Slowly pray this meditative prayer, based on Ps 46:10, pausing between each line:

Be still and know that I am God.
Be still and know that I am.
Be still and know.
Be still.
Be.

Monday, 25 October 2010

Life in the fast lane

DAILY BYTE

Near to where I live the M13 highway heads inland from 45th Cutting just outside Durban towards Pinetown. Before it reaches Pinetown, the M13 winds through a fairly picturesque area (as far as highways go) of indigenous bush before merging with a double-lane offramp flowing from the N3.

In my experience, the traffic from the N3 offramp is usually traveling considerably faster than the traffic on the M13, and because this faster traffic merges from the left hand side, it leads to an interesting scenario.
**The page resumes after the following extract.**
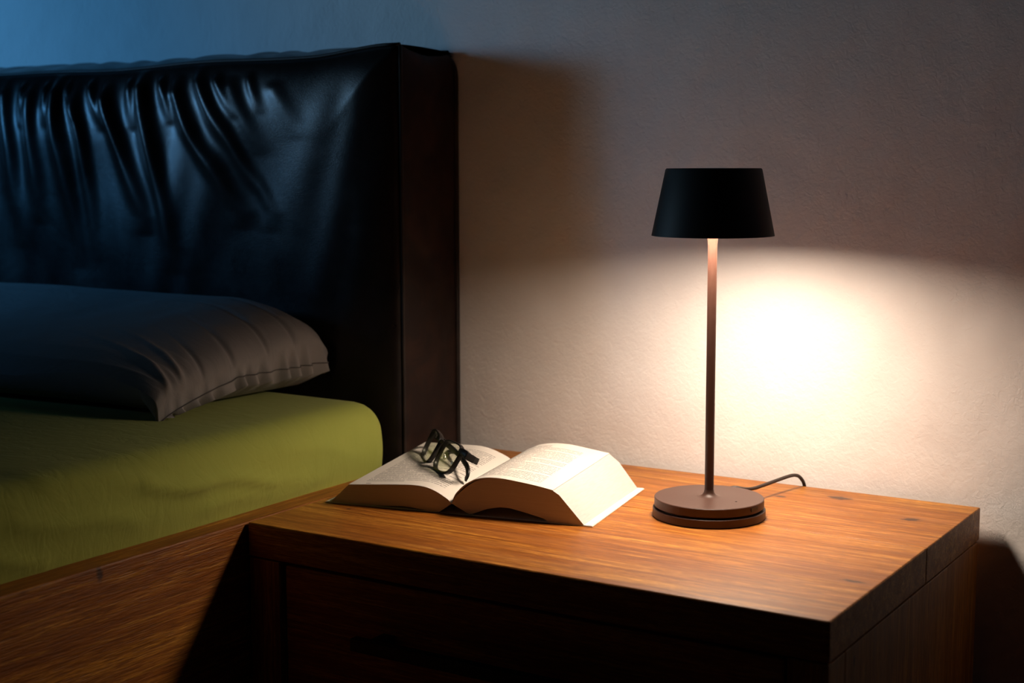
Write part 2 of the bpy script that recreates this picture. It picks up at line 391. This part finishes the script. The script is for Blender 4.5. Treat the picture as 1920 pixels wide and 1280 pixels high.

You can be taking a leisurely drive along the M13, pretty much minding your own business and enjoying the scenery, when suddenly you find yourself in the fast lane of a multi-lane highway, with cars rushing up behind you, flashing their lights and hooting at you to move over or get a move on.

Whenever it happens to me I never fail to reflect on how this is true of so much of life – how easily I find myself traveling in the fast lane, and I’m not even sure how I got there. Think for a moment how this might be true for you, with the demands of work, marriage, kids, friends, church and family requiring more and more from you. And when you manage to catch your breath for just a moment and reflect on the breakneck pace of your life, you realize that you’re living in the fast lane, that’s it’s pretty much “go go go” all the time, and you’re not even sure how this happened.

The 59th Street Bridge Song by Paul Simon & Art Garfunkle begins with the memorable words, ‘Slow down you move too fast.’ The song goes on to paint a somewhat idyllic picture of a more gentle paced life, that is the exact opposite of life in the fast lane. Consider these words in the final verse:
Got no deeds to do, no promises to keep
I'm dappled and drowsy and ready to sleep
Let the morning time drop all its petals on me
Life, I love you, all is groovy!


At this point we say, ‘Aha! Wishful escapist fantasy.’ (And certainly, any song with the word ‘groovy’ in it would probably fall into that category.) And I guess that it is, for who of us can honestly say, ‘Got no deeds to do, no promises to keep.’ Given this reality, is there any hope for us to live a less frantic, frenetic life that doesn’t require a complete abdication of all of our roles and responsibilities?

That is the theme that will be explored in our devotions this week. For the scriptures are clear that there is more to life than rushing from one thing to the next. Indeed, the compelling witness of our faith tradition is that woven into the sacred rhythms of a balanced and abundant life are times for rest and reflection and renewal, which are not only possible but essential if we are to live healthy, productive, sustainable and faithful lives.

PRAY-AS-YOU-GO

Gracious God, sometimes my life gets completely out of control as I rush from one thing to the next, constantly dealing with all kinds of demands and juggling many different responsibilities. Remind me that there is more to life than racing along in the fast lane all the time. May this week be an opportunity to examine the busyness of my life in the light of your word, that I may live more truly the life that you call me to. Amen

SCRIPTURE READING

Hebrews 4:1, 9-10

“Therefore, while the promise of entering his rest is still open, let us take care that none of you should seem to have failed to reach it... So then, a sabbath rest still remains for the people of God; for those who enter God’s rest also cease from their labours as God did from his.”